Abstract

Following financial scandals at the turn of the century, the audit profession in the European Union, the United States and elsewhere, has undergone profound legislative and regulatory reforms, including the requirement for intense public oversight of the profession. The article provides an overview of the development of external quality assurance systems in the audit profession in the EU and the U.S. with emphasis on the system of public oversight, implemented after the passing of the Sarbanes-Oxley Act of 2002 in the U.S. and the Statutory Audit Directive of 2006 in the EU. The aims of the article are: 1) to explain different backgrounds of external quality assurance systems in the EU and the U.S., 2) to describe implemented practices related to the public oversight system in the two regions and 3) to present the main findings of the existing empirical research focusing on the impact of the newly established systems of public oversight on the quality of audit services.
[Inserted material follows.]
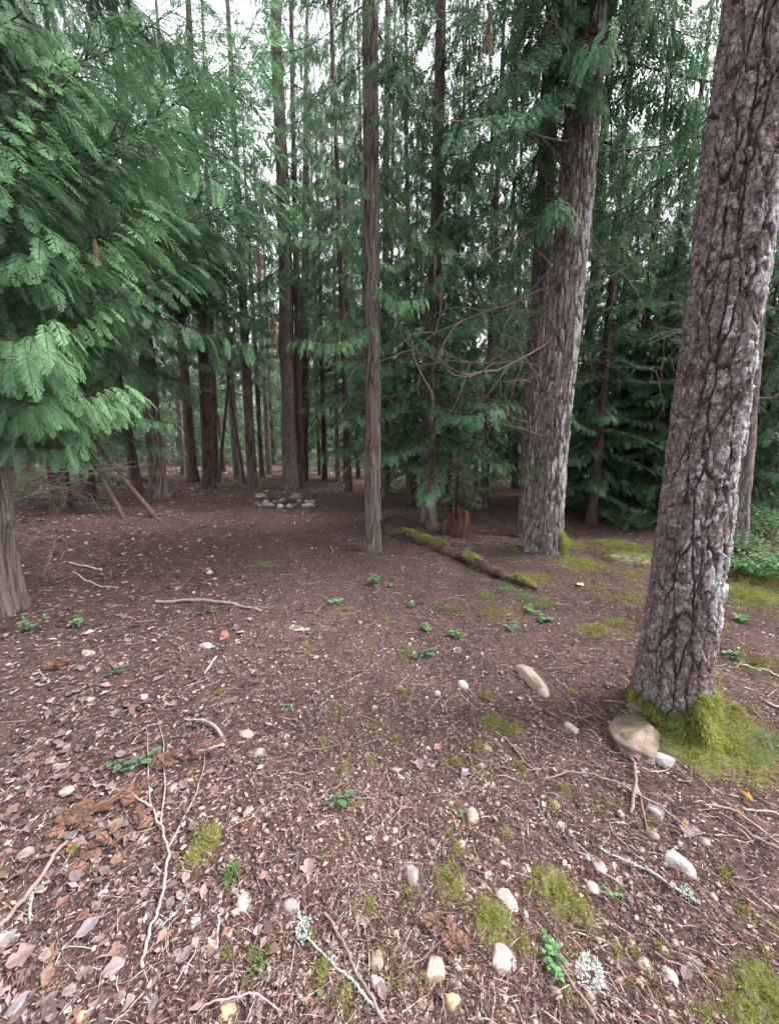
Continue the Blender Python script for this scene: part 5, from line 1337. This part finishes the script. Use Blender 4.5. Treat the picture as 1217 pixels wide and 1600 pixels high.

Our literature research reveals that the evidence on the impact of the public oversight on the ultimate audit quality in the EU has not yet been provided because the Member States have only finished the implementation of the Statutory Audit Directive requirements into national legislations by the year 2008. In the U.S., on the other hand, first empirical evidence has been presented, suggesting that the quality of auditing has improved after the passing of the Sarbanes Oxley Act of 2002. So far evidence has been provided to support the proposition that PCAOB opinions are associated with earnings quality of the audit firm’s clients, that auditors have become more conservative and that the new inspectors (as opposed to the former system of self-regulation) can hold the auditors to stricter standards by taking concrete actions against felonious auditors and imposing costly penalties.